Solaris 64-bit Developer's Guide

System Call Issues

The following sections discuss system call issues.

What Does EOVERFLOW Mean?

The EOVERFLOW return value is returned from a system call whenever one or more fields of the data structure used to pass information out of the kernel is too small to hold the value.

A number of 32-bit system calls now return EOVERFLOW when faced with large objects on the 64-bit kernel. While this was already true when dealing with large files, the fact that daddr_t, dev_t, time_t, and its derivative types struct timeval and timespec_t now contain 64-bit quantities might mean more EOVERFLOW return values are observed by 32-bit applications.

Beware ioctl()

Some ioctl(2) calls have been rather poorly specified in the past. Unfortunately, ioctl() is completely devoid of compile-time type checking; therefore, it can be a source of bugs that are difficult to track down.

Consider two ioctl() calls—one that manipulates a pointer to a 32-bit quantity (IOP32), the other that manipulates a pointer to a long quantity (IOPLONG).

The following code sample works as part of a 32-bit application:

	int a, d;
	long b;
	...
	if (ioctl(d, IOP32, &b) == -1)
			return (errno);
	if (ioctl(d, IOPLONG, &a) == -1)
			return (errno);

Both ioctl(2) calls work correctly when this code fragment is compiled and run as part of a 32-bit application.

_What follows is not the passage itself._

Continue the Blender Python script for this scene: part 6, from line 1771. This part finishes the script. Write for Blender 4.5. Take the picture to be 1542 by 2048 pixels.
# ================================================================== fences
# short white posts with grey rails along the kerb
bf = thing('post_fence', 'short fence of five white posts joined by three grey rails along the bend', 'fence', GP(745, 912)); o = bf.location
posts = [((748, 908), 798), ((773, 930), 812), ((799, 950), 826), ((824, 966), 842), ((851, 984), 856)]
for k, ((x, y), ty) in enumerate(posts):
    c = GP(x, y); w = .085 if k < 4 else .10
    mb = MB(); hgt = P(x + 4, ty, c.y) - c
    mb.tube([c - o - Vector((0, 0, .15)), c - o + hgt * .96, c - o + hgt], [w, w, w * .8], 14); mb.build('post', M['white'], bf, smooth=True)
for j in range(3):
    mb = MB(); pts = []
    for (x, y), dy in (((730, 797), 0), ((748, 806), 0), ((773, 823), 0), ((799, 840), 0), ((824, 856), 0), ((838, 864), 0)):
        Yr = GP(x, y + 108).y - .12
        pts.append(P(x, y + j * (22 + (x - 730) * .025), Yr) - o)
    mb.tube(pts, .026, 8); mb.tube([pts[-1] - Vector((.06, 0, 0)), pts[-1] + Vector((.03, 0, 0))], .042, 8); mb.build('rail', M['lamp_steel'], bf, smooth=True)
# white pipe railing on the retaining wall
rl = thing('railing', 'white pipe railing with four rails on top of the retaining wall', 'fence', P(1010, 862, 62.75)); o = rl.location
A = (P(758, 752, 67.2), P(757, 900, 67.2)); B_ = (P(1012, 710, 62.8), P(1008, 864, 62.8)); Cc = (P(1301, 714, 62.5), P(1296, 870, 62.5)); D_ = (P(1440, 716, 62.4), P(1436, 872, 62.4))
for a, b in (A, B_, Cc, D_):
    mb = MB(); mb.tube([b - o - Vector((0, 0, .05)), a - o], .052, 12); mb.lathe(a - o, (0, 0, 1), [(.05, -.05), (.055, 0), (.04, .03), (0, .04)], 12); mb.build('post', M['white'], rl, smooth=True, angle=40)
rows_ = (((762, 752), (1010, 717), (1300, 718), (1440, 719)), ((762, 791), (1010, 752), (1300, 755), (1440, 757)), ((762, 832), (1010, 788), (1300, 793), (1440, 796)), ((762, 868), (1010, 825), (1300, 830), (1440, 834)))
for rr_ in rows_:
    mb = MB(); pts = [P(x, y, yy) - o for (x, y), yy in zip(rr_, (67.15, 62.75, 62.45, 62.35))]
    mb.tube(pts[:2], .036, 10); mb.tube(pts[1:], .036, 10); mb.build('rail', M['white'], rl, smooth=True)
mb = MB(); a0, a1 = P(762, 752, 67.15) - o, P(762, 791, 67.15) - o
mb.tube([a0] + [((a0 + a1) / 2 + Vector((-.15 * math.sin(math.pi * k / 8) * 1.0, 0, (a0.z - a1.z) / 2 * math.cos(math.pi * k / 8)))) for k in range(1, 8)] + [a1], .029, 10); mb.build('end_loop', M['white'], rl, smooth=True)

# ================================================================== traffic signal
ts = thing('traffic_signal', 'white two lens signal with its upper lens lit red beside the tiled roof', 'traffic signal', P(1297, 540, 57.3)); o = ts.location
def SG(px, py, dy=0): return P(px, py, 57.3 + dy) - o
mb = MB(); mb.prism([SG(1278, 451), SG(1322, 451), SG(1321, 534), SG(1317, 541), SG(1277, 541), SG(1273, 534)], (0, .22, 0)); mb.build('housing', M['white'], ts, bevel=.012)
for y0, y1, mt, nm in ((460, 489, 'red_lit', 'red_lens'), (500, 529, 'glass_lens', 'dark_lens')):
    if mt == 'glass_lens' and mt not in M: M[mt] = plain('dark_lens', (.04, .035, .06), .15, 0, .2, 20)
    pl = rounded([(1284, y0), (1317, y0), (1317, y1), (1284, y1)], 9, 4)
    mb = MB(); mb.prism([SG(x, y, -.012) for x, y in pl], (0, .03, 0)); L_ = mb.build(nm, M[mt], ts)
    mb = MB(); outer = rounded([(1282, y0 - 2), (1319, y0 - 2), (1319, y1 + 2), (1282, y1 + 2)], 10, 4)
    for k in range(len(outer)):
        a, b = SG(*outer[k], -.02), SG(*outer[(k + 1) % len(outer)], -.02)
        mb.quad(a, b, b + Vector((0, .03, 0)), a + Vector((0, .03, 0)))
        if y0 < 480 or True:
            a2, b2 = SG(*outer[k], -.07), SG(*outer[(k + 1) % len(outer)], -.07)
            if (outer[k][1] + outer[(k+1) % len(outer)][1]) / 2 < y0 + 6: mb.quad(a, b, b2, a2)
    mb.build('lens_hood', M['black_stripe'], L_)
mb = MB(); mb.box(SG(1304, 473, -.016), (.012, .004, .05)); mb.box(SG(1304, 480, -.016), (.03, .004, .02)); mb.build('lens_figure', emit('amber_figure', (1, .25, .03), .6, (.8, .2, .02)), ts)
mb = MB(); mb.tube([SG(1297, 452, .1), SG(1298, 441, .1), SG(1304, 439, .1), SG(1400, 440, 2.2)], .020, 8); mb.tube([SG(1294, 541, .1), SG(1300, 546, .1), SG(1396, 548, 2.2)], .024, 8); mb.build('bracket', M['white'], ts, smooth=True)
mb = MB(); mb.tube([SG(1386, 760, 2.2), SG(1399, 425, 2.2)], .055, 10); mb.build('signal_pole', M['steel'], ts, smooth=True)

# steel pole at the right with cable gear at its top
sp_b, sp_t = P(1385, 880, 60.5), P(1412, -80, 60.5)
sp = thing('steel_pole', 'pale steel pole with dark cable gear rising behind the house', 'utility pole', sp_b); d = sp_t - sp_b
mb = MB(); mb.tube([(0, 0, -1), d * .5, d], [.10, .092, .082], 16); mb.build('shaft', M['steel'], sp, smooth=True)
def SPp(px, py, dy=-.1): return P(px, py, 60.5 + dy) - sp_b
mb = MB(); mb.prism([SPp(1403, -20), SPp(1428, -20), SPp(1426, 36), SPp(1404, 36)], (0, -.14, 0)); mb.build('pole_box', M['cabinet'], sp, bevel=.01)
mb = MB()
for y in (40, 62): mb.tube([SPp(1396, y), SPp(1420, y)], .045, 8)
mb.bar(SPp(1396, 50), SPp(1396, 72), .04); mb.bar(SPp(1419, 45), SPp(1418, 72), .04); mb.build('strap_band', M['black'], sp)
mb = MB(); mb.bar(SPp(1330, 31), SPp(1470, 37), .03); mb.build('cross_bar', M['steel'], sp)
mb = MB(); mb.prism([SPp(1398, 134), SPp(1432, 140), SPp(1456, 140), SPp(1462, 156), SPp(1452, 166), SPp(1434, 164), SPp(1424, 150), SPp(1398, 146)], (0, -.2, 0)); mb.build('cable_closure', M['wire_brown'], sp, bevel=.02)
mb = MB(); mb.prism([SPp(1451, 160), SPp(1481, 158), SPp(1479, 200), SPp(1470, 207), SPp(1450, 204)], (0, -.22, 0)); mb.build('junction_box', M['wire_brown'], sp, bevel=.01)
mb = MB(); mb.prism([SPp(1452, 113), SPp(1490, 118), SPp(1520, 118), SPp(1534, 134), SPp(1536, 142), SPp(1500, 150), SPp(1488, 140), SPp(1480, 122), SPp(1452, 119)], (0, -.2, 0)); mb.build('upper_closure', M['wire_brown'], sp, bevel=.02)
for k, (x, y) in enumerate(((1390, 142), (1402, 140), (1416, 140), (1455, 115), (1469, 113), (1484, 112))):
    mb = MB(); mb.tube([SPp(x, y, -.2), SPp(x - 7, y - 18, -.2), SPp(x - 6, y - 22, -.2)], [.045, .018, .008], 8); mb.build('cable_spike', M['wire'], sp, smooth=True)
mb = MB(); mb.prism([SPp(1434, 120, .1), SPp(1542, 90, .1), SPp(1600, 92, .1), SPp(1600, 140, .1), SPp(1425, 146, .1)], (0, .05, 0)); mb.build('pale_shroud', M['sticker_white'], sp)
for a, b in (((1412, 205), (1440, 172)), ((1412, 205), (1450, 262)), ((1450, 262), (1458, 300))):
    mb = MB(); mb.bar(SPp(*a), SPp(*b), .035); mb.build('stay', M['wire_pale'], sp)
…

Both ioctl() calls also return success when this code fragment is compiled and run as a 64-bit application. However, neither ioctl() works correctly. The first ioctl() passes a container that is too big, and on a big-endian implementation, the kernel will copy in or copy out from the wrong part of the 64-bit word. Even on a little-endian implementation, the container probably contains stack garbage in the upper 32-bits. The second ioctl() will copy in or copy out too much, either reading an incorrect value, or corrupting adjacent variables on the user stack.